## Description of the task
Sift the material for lines containing "scene", and return them.

## Supplied material
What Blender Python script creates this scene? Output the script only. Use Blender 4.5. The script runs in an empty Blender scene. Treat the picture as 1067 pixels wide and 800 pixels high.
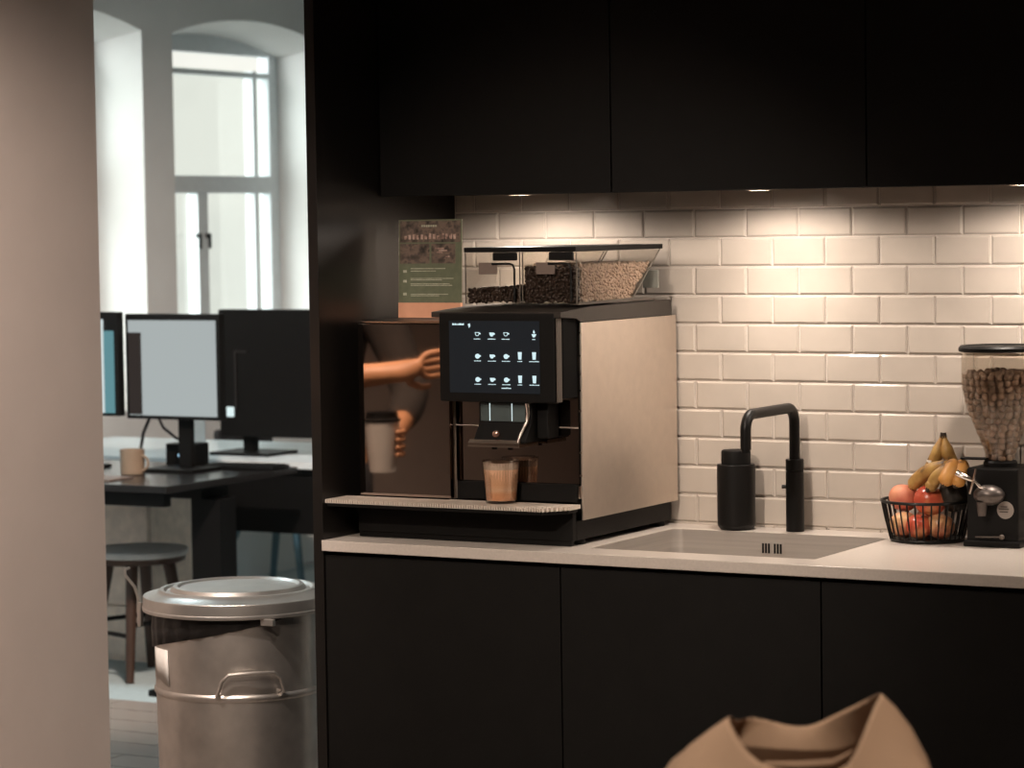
import bpy, bmesh, math, random
from mathutils import Vector, Matrix, Euler
from math import pi, sin, cos, radians
random.seed(7)
S = bpy.context.scene
COL = S.collection

# ------------------------------------------------------------------ materials
def mat(name, col, rough=.5, metal=0., var=.12, scale=25., bump=0., spec=.5, coat=0., emit=None, es=1., aniso=None):
    m = bpy.data.materials.new(name); m.use_nodes = True
    nt = m.node_tree; N = nt.nodes; L = nt.links
    b = N['Principled BSDF']
    tc = N.new('ShaderNodeTexCoord')
    nz = N.new('ShaderNodeTexNoise'); nz.inputs['Scale'].default_value = scale; nz.inputs['Detail'].default_value = 3
    if aniso:
        mp = N.new('ShaderNodeMapping'); mp.inputs['Scale'].default_value = aniso
        L.new(tc.outputs['Object'], mp.inputs['Vector']); L.new(mp.outputs['Vector'], nz.inputs['Vector'])
    else:
        L.new(tc.outputs['Object'], nz.inputs['Vector'])
    rp = N.new('ShaderNodeValToRGB')
    c0 = [max(0, c * (1 - var)) for c in col]; c1 = [min(1, c * (1 + var)) for c in col]
    rp.color_ramp.elements[0].position = .3; rp.color_ramp.elements[1].position = .7
    rp.color_ramp.elements[0].color = (*c0, 1); rp.color_ramp.elements[1].color = (*c1, 1)
    L.new(nz.outputs['Fac'], rp.inputs['Fac']); L.new(rp.outputs['Color'], b.inputs['Base Color'])
    b.inputs['Roughness'].default_value = rough; b.inputs['Metallic'].default_value = metal
    b.inputs['Specular IOR Level'].default_value = spec
    b.inputs['Coat Weight'].default_value = coat; b.inputs['Coat Roughness'].default_value = .05
    if bump:
        bp = N.new('ShaderNodeBump'); bp.inputs['Strength'].default_value = bump; bp.inputs['Distance'].default_value = .004
        L.new(nz.outputs['Fac'], bp.inputs['Height']); L.new(bp.outputs['Normal'], b.inputs['Normal'])
    if emit:
        b.inputs['Emission Color'].default_value = (*emit, 1); b.inputs['Emission Strength'].default_value = es
    return m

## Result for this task
What Blender Python script creates this scene? Output the script only. Use Blender 4.5. The script runs in an empty Blender scene. Treat the picture as 1067 pixels wide and 800 pixels high.
S = bpy.context.scene